Note how you can use the ISR macro only where you could define a function - ie, outside of any other functions. The ISR() macro tells the compiler that instead of being treated as a normal function that will be called by name from within the code, that it's an ISR, and to put the pointer to it into the vector table.

That's how attachInterrupt works - buried in the core libraries, the ISR() macro is used to create an ISR which checks if you've attached an interrupt to it with attachInterrupt(), and if so, calls it.

DrAzzy is correct. Your ISR is installed at compile time, and the direct jump to your function is inserted into the interrupt vector table and burned into flash when you upload the .hex file. Unlike attachInterrupt where it wraps your function and has to check at run time to make sure there is a function attached -- when you use ISR() it is absolutely attached and can't be detached. There is less overhead and it's more efficient.

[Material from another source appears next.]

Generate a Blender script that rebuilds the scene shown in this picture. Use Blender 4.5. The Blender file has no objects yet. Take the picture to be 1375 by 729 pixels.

Be aware, you still have to set the bits in control registers to enable the interrupt you're installing. That isn't done for you. But it will save all the registers and flags you use, and restore them when you're done. And it returns with the IRET instruction.

Franq:
Yes, very clear! But still nota understand when that ISR is installed so the processor recognizes It as ISR. Thats why i made the contrast with attachinterrupt, which we need to call in setup, using the macro we never call antes function yo installed the interrupt vector

That is because the core Arduino code already has ISR functions set up for the external interrupts.

#define IMPLEMENT_ISR(vect, interrupt) \
  ISR(vect) { \
    intFunc[interrupt](); \
  }

#if defined(__AVR_ATmega32U4__)

IMPLEMENT_ISR(INT0_vect, EXTERNAL_INT_0)
IMPLEMENT_ISR(INT1_vect, EXTERNAL_INT_1)
IMPLEMENT_ISR(INT2_vect, EXTERNAL_INT_2)
IMPLEMENT_ISR(INT3_vect, EXTERNAL_INT_3)
IMPLEMENT_ISR(INT6_vect, EXTERNAL_INT_4)

#elif defined(EICRA) && defined(EICRB)

IMPLEMENT_ISR(INT0_vect, EXTERNAL_INT_2)
IMPLEMENT_ISR(INT1_vect, EXTERNAL_INT_3)
IMPLEMENT_ISR(INT2_vect, EXTERNAL_INT_4)
IMPLEMENT_ISR(INT3_vect, EXTERNAL_INT_5)
IMPLEMENT_ISR(INT4_vect, EXTERNAL_INT_0)
IMPLEMENT_ISR(INT5_vect, EXTERNAL_INT_1)
IMPLEMENT_ISR(INT6_vect, EXTERNAL_INT_6)
IMPLEMENT_ISR(INT7_vect, EXTERNAL_INT_7)

#else

IMPLEMENT_ISR(INT0_vect, EXTERNAL_INT_0)
IMPLEMENT_ISR(INT1_vect, EXTERNAL_INT_1)

#if defined(EICRA) && defined(ISC20)
IMPLEMENT_ISR(INT2_vect, EXTERNAL_INT_2)
#endif

#endif

A simple ISR is made that calls a function pointer from a variable. Whether you use the external interrupts or not, these ISRs are compiled into your code in all sketches.

What attachInterrupt does is it enables the selected interrupt, and also puts a pointer to your chosen function in the intFunc array. When the interrupt is triggered, it goes to the ISR function, and the ISR function has a reference that points to your chosen function.

The ISR macro just defines a function:

#ifdef __cplusplus
#  define ISR(vector, ...)            \
    extern "C" void vector (void) __attribute__ ((signal,__INTR_ATTRS)) __VA_ARGS__; \
    void vector (void)
#else
#  define ISR(vector, ...)            \
    void vector (void) __attribute__ ((signal,__INTR_ATTRS)) __VA_ARGS__; \
    void vector (void)
#endif

If that function's name matches one of the ISR functions, the linker will put it's address in the interrupt vector table.
Fortunately, if you misspell the vector name, the compiler will generate a warning if it detects a suspicious looking name (i.e. one that after macro replacement does not start with "_vector").